近年のR&D慣行上、単独で発明するケースは殆どなく、複数の研究者が共同で発明するケースが普遍的である。このように共同発明を行うにあたり、各発明者が寄与した比率が発明者の持分により補償額の算定に考慮される極めて重要な要素であるにも拘らず、これについては完全な私的領域となって当事者間の約定により定められ、現行の特許法上、これに関する記載や報告の義務はない。すなわち、特許手続において発明者の持分を表示する機会はなく、特許公開公報や登録公報上にも発明者の持分は開示対象とならない。したがって、以下、2人以上が共同で発明して特許を受けることができる権利が複数の当事者に帰属する場合、共有持分の表示と関連した規定および方法について説明する。

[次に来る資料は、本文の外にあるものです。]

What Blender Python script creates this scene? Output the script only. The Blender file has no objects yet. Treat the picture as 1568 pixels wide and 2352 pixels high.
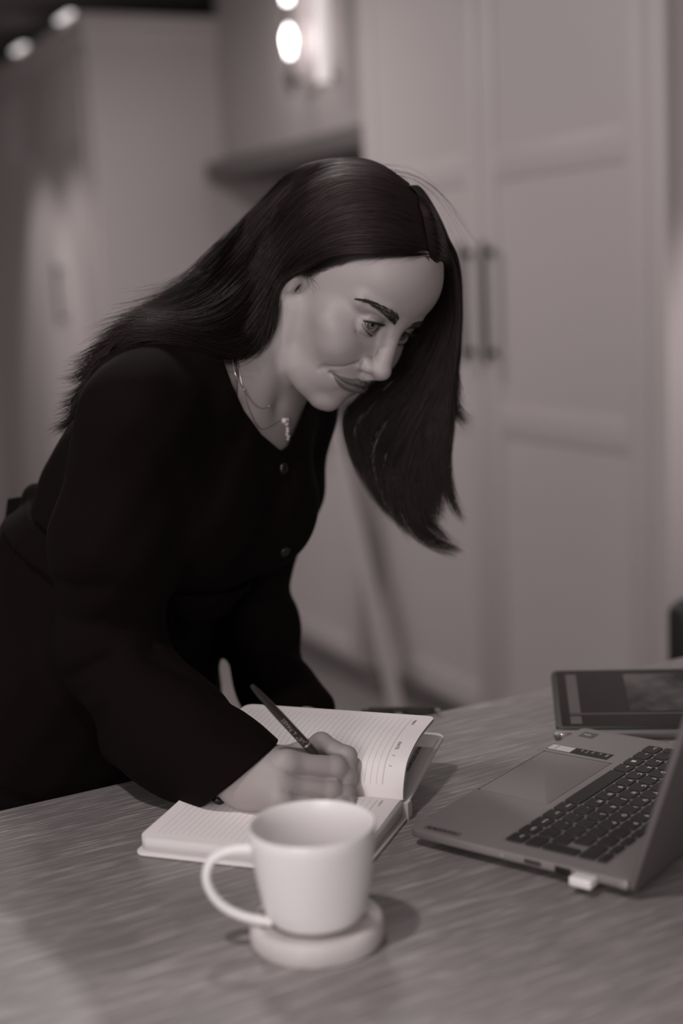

特許出願は、発明をした者またはその承継人が特許を受けることができる権利を有し、2人以上が共同で発明した場合には特許を受けることができる権利を共有する(特許法第33条)。

したがって、2人以上が共同で発明した場合には共同で特許出願しなければならず(特許法第44条)、これに違反する場合、拒絶、取消、無効事由となる(特許法第62条第1項、第69条第1項、および第133条第1項第2号)。特許出願に対する持分も共同出願人間の約定により定められる。共同で特許出願時、持分表示は義務事項でなく、実務的にも持分表示をしない場合が多い。持分を表示しようとする場合、出願人は特許出願書の特許顧客番号の下の[持分]項目を追加して持分を表示することができる。持分表示は、出願人の持分を全体に対する比率x/nのように分数で記載するが、必ず全体持分に対する比率で記載して、持分約定を証明できる書面(持分約定書など)を添付しなければならない。出願書に持分に関する記載がなければ、共同出願人はそれぞれ同一の持分を有すると推定される。

仮に、2人以上が共同権利者として登録されているが、持分が登録されていない権利に対して共同権利者の持分を確認登録申請しようとする場合には、『共有持分確認登録申請書』を特許庁長に提出しなければならない。この場合、共同権利者全員が申請して印鑑で捺印し、持分の上に利害関係人がある場合、利害関係人全員の承諾書を添付しなければならない。

出願段階はもちろん、出願以降の段階にも共有特許に対する持分を変更することができる。これは特許だけでなく、実用新案、デザイン、商標に対しても同様である。持分を変更しようとする者は、特許法施行規則別紙第20号書式『権利関係変更申告書』にその趣旨を記載し、持分変更の原因を証明する書類を特許庁長に提出しなければならない(特許法施行規則第27条)。例えば、契約により出願人の持分を変更しようとする場合、持分約定書に特許顧客番号申請に使用された印で捺印、または登録印鑑で捺印して印鑑証明書を添付しなければならない。権利関係変更申告書内の[変更内容]中の[変更前]と[変更後]項目にそれぞれ[氏名]、[特許顧客番号]、[持分]を追加し、出願人の数だけ同様に記入する。

一方、共同出願から洩れた場合には法院に持分移転を請求することができる(特許法第99条の2第1項)。このように共有である特許権持分の移転を請求する場合には、他の共有者の同意を受けなくてもその持分を移転することができる(特許法第99条の2第3項)。

以上で説明したように、共同発明において発明者持分は補償と関連して重要な事項であるにも拘らず約定により定められ、契約書上のみに記載される事項に過ぎず、特許法には関連手続や規定が存在しないが、2人以上が共同で特許出願する場合には持分の表示や変更などが可能であることに留意しなければならない。